Hey all, I've been working on this new techno track with a strange lead, and I'm looking for some feedback.
I haven't done the mix properly yet, but I'd love to hear what you think. What stands out? Do you have any specific points of improvement regarding production choices or the mix so far? Thanks in advance!
Compression took me years to get to grips with. I understood the principle pretty fast, but actually hearing it took way longer. I would always way over cook things because that was the only way I could hear it, but more often than not compression is more of a feel thing than a hear thing (although the more time you spend with it, the more you can actually hear it). It's kind of a tricky one, cos unless your compressor is adding a lot of harmonics, you're more listening to what isn't there, or to the shape of the sound, rather than the sound it's self if that makes sense?
What I ended up doing was sticking a hardware optical compressor on my main PC output (can be a plug in and any type of compressor really - just optical is the slowest, so one of the harder ones to hear, and it's just what I happened to have as I got into DIY audio gear and built a bunch of compressors for myself). Although optical is great for vocals, so not a bad choice in this scenario.
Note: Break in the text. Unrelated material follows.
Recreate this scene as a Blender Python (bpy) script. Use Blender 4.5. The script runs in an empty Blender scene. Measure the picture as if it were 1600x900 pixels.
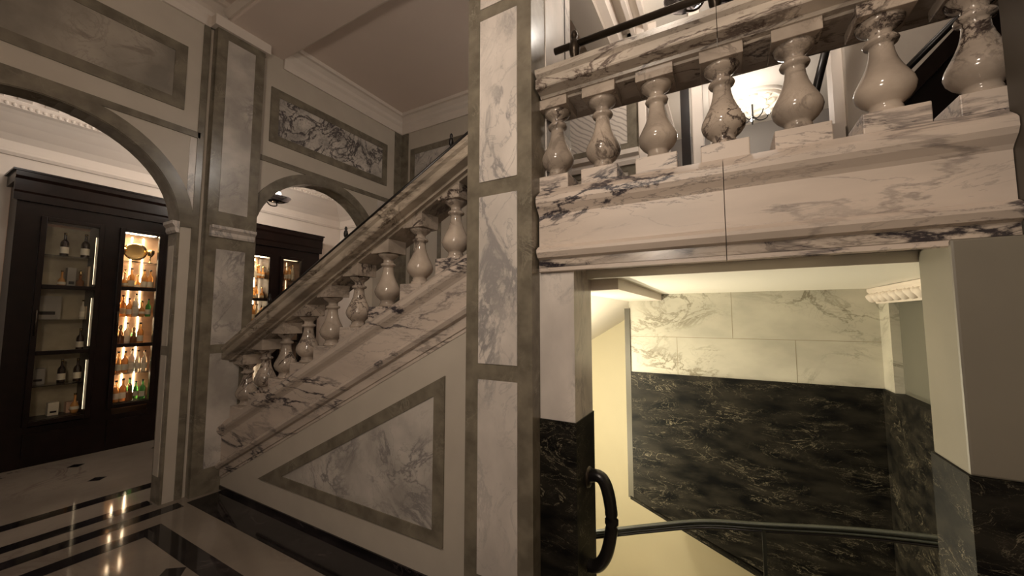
import bpy, bmesh, math, random
from mathutils import Vector, Matrix
random.seed(7)
PI = math.pi
D = bpy.data
C = bpy.context.scene.collection
SC = bpy.context.scene

# ------------------------------------------------------------------ camera
F_PX, PITCH, YAW, EYE = 590.0, math.atan(45/590.), math.atan(330/590.), 1.55
cam = D.objects.new('camera', D.cameras.new('camera')); C.objects.link(cam)
cam.location = (0, 0, EYE)
cam.rotation_euler = (PI/2 + PITCH, 0, YAW)
cam.data.sensor_width = 36; cam.data.lens = 36*F_PX/1600
cam.data.clip_start = .02
SC.camera = cam

# ------------------------------------------------------------------ view, world, main lights
SC.view_settings.view_transform = 'Standard'; SC.view_settings.look = 'None'
SC.view_settings.gamma = 1; SC.view_settings.use_curve_mapping = False
SC.view_settings.exposure = 0.0
world = D.worlds.new('world'); SC.world = world; world.use_nodes = True
bg = world.node_tree.nodes['Background']
bg.inputs[0].default_value = (1.0, .80, .62, 1); bg.inputs[1].default_value = .02

def light(name, kind, loc, energy, col, size=.1, rot=None, sy=None, spot=None):
    l = D.lights.new(name, kind); l.energy = energy; l.color = col
    if kind == 'AREA':
        l.size = size
        if sy: l.shape = 'RECTANGLE'; l.size_y = sy
    else: l.shadow_soft_size = size
    if kind == 'SPOT': l.spot_size = spot; l.spot_blend = .8
    o = D.objects.new(name, l); C.objects.link(o); o.location = loc
    if rot: o.rotation_euler = rot
    return o
WARM = (1.0, .85, .70); WHITE = (1.0, .91, .82); GOLD = (1.0, .91, .68)
def aim(p, q): return (Vector(q)-Vector(p)).to_track_quat('-Z', 'Y').to_euler()
light('hall_lamp_light', 'POINT', (-.55, -.65, 2.45), 98, WARM, .22)
light('hall_fill_spot', 'SPOT', (-.4, -.7, 3.7), 120, WARM, .10, aim((-.4, -.7, 3.7), (-1.0, 1.8, 1.25)), spot=math.radians(128))  # unseen spot added to brighten the stair wall, upper left kept dark
light('basement_light', 'POINT', (-1.3, 3.2, .15), 66, GOLD, .08)
light('well_ceiling_fill', 'POINT', (-1.28, 2.60, 1.02), 85, GOLD, .05)  # unseen fill added to brighten the stairwell ceiling
light('corridor_light', 'POINT', (-5.2, 2.62, 3.20), 58, WHITE, .08)
light('corridor_far_light', 'POINT', (-5.3, .9, 3.45), 12, WHITE, .10)
light('landing_light', 'POINT', (.0, 3.0, 4.12), 40, WHITE, .1)
light('upper_room_light', 'POINT', (.30, 5.7, 4.12), 24, WHITE, .1)

# ------------------------------------------------------------------ materials
def nodes(name):
    m = D.materials.new(name); m.use_nodes = True
    nt = m.node_tree; b = nt.nodes['Principled BSDF']
    return m, nt, b
def N(nt, t, **kw):
    n = nt.nodes.new(t)
    for k, v in kw.items(): setattr(n, k, v)
    return n
def plain(name, col, rough=.5, metal=0, noise=.0, scale=6, bump=0, spec=.5):
    m, nt, b = nodes(name)
    b.inputs['Roughness'].default_value = rough; b.inputs['Metallic'].default_value = metal
    b.inputs['Specular IOR Level'].default_value = spec
    tc = N(nt, 'ShaderNodeTexCoord'); nz = N(nt, 'ShaderNodeTexNoise')
    nz.inputs['Scale'].default_value = scale; nz.inputs['Detail'].default_value = 5
    nt.links.new(tc.outputs['Object'], nz.inputs['Vector'])
    r = N(nt, 'ShaderNodeValToRGB'); nt.links.new(nz.outputs['Fac'], r.inputs['Fac'])
    r.color_ramp.elements[0].position = .3; r.color_ramp.elements[1].position = .7
    r.color_ramp.elements[0].color = tuple(c*(1-noise) for c in col)+(1,)
    r.color_ramp.elements[1].color = tuple(min(1, c*(1+noise)) for c in col)+(1,)
    nt.links.new(r.outputs['Color'], b.inputs['Base Color'])
    if bump:
        bp = N(nt, 'ShaderNodeBump'); bp.inputs['Strength'].default_value = bump; bp.inputs['Distance'].default_value = .01
        nt.links.new(nz.outputs['Fac'], bp.inputs['Height']); nt.links.new(bp.outputs['Normal'], b.inputs['Normal'])
    return m
def marble(name, base, vein, scale=1.2, width=.035, mask=.5, rough=.22, rot=(0, 0, 0), stretch=(1, 1, 1),
           cloud=.12, seed=0, distort=1.2, vein2=None, joints=None, rand=False, detail=8, spec=.5):
    m, nt, b = nodes(name); L = nt.links.new
    tc = N(nt, 'ShaderNodeTexCoord'); mp = N(nt, 'ShaderNodeMapping')
    mp.inputs['Rotation'].default_value = rot; mp.inputs['Scale'].default_value = stretch
    mp.inputs['Location'].default_value = (seed*3.7, seed*1.9, seed*5.3)
    if rand:
        oi = N(nt, 'ShaderNodeObjectInfo'); ml = N(nt, 'ShaderNodeMath', operation='MULTIPLY'); ml.inputs[1].default_value = 37
        L(oi.outputs['Random'], ml.inputs[0]); av = N(nt, 'ShaderNodeVectorMath', operation='ADD')
        L(tc.outputs['Object'], av.inputs[0]); L(ml.outputs[0], av.inputs[1]); L(av.outputs[0], mp.inputs['Vector'])
    else: L(tc.outputs['Object'], mp.inputs['Vector'])
    def ridge(sc, wd, off, det):
        n = N(nt, 'ShaderNodeTexNoise'); n.inputs['Scale'].default_value = sc; n.inputs['Detail'].default_value = det
        n.inputs['Roughness'].default_value = .62; n.inputs['Distortion'].default_value = distort
        a = N(nt, 'ShaderNodeVectorMath', operation='ADD'); a.inputs[1].default_value = (off, off*.7, off*1.3)
        L(mp.outputs[0], a.inputs[0]); L(a.outputs[0], n.inputs['Vector'])
        s = N(nt, 'ShaderNodeMath', operation='SUBTRACT'); s.inputs[1].default_value = .5; L(n.outputs['Fac'], s.inputs[0])
        ab = N(nt, 'ShaderNodeMath', operation='ABSOLUTE'); L(s.outputs[0], ab.inputs[0])
        mr = N(nt, 'ShaderNodeMapRange'); mr.inputs['From Min'].default_value = 0; mr.inputs['From Max'].default_value = wd
        mr.inputs['To Min'].default_value = 1; mr.inputs['To Max'].default_value = 0; mr.interpolation_type = 'SMOOTHSTEP'
        L(ab.outputs[0], mr.inputs['Value']); return mr.outputs[0]
    v1 = ridge(scale, width, 0, detail); v2 = ridge(scale*2.7, width*.6, 11, detail)
    mk = N(nt, 'ShaderNodeTexNoise'); mk.inputs['Scale'].default_value = scale*.8; mk.inputs['Detail'].default_value = 2
    L(mp.outputs[0], mk.inputs['Vector'])
    mm = N(nt, 'ShaderNodeMapRange'); mm.inputs['From Min'].default_value = mask-.06; mm.inputs['From Max'].default_value = mask+.14
    L(mk.outputs['Fac'], mm.inputs['Value'])
    add = N(nt, 'ShaderNodeMath', operation='MULTIPLY_ADD'); add.inputs[1].default_value = .5
    L(v2, add.inputs[0]); L(v1, add.inputs[2])
    mu = N(nt, 'ShaderNodeMath', operation='MULTIPLY', use_clamp=True); L(add.outputs[0], mu.inputs[0]); L(mm.outputs[0], mu.inputs[1])
    cl = N(nt, 'ShaderNodeTexNoise'); cl.inputs['Scale'].default_value = scale*1.7; cl.inputs['Detail'].default_value = 6
    L(mp.outputs[0], cl.inputs['Vector'])
    cr = N(nt, 'ShaderNodeValToRGB'); cr.color_ramp.elements[0].position = .35; cr.color_ramp.elements[1].position = .65
    cr.color_ramp.elements[0].color = tuple(c*(1-cloud*1.6) for c in base)+(1,)
    cr.color_ramp.elements[1].color = tuple(min(1, c*(1+cloud*.6)) for c in base)+(1,)
    L(cl.outputs['Fac'], cr.inputs['Fac'])
    mx = N(nt, 'ShaderNodeMix', data_type='RGBA'); L(mu.outputs[0], mx.inputs['Factor'])
    L(cr.outputs['Color'], mx.inputs['A']); mx.inputs['B'].default_value = tuple(vein)+(1,)
    out = mx.outputs['Result']
    if joints:                              # thin joints between the slabs: (width, height, colour, mapping rotation)
        bw, bh, jc, jr = joints
        mq = N(nt, 'ShaderNodeMapping'); mq.inputs['Rotation'].default_value = jr; L(tc.outputs['Object'], mq.inputs['Vector'])
        br = N(nt, 'ShaderNodeTexBrick'); br.offset = .5; br.inputs['Scale'].default_value = 1
        br.inputs['Brick Width'].default_value = bw; br.inputs['Row Height'].default_value = bh
        br.inputs['Mortar Size'].default_value = .0035; br.inputs['Mortar Smooth'].default_value = 0
        L(mq.outputs[0], br.inputs['Vector'])
        m2 = N(nt, 'ShaderNodeMix', data_type='RGBA'); L(br.outputs['Fac'], m2.inputs['Factor']); L(out, m2.inputs['A'])
        m2.inputs['B'].default_value = tuple(jc)+(1,); out = m2.outputs['Result']
    L(out, b.inputs['Base Color']); b.inputs['Roughness'].default_value = rough
    b.inputs['Specular IOR Level'].default_value = spec
    return m
def emis(name, col, st):
    m, nt, b = nodes(name); b.inputs['Base Color'].default_value = (.8, .8, .8, 1)
    b.inputs['Emission Color'].default_value = tuple(col)+(1,); b.inputs['Emission Strength'].default_value = st
    return m
def glass(name, tint=(1, 1, 1), refl=.9):
    m = D.materials.new(name); m.use_nodes = True; nt = m.node_tree; nt.nodes.clear(); L = nt.links.new
    o = N(nt, 'ShaderNodeOutputMaterial'); t = N(nt, 'ShaderNodeBsdfTransparent'); g = N(nt, 'ShaderNodeBsdfGlossy')
    g.inputs['Roughness'].default_value = .04; t.inputs[0].default_value = tuple(tint)+(1,)
    f = N(nt, 'ShaderNodeFresnel'); f.inputs[0].default_value = 1.35
    mx = N(nt, 'ShaderNodeMixShader'); L(f.outputs[0], mx.inputs[0]); L(t.outputs[0], mx.inputs[1]); L(g.outputs[0], mx.inputs[2])
    L(mx.outputs[0], o.inputs[0]); return m
def liquor(name, col, rough=.06):
    m, nt, b = nodes(name); b.inputs['Base Color'].default_value = tuple(col)+(1,); b.inputs['Roughness'].default_value = rough
    b.inputs['Transmission Weight'].default_value = .45; b.inputs['IOR'].default_value = 1.33
    return m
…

I then spent months with it and every time I played a new YouTube vid or a new song, I would re-adjust it to taste ... and eventually I got super proficient at telling what exactly the compressor was doing as I was constantly living with it and constantly using it and dialling it in over and over again. I tried to incorporate practise into my leisure time without it getting in the way ofc. and it worked really well. I since did it with a bunch of different types of compressors, and that's how I got to know them all well. :)
I tried the same thing with EQ and saturation, but that doesn't seamlessly go well with leisure, as often any EQ you do makes the sound worse (if it's already well balanced) and saturation doesn't always compliment things. Sometimes EQ would help, but I find you get a lot less practise this way compared to compression, where 75% of YouTube vids are direct recordings from a nice sounding mic just with 0 compression and only about 24% have a sub par mic/recording environment that really badly needs EQ (this is more talking about bigger creators, and ofc if you always watch much smaller creators you would need to EQ more often). EQ and saturation is best to play about with over music that actually needs it in my experience, but the compressor over YouTube vids is a really neat way to learn and actually makes the sound better in most cases.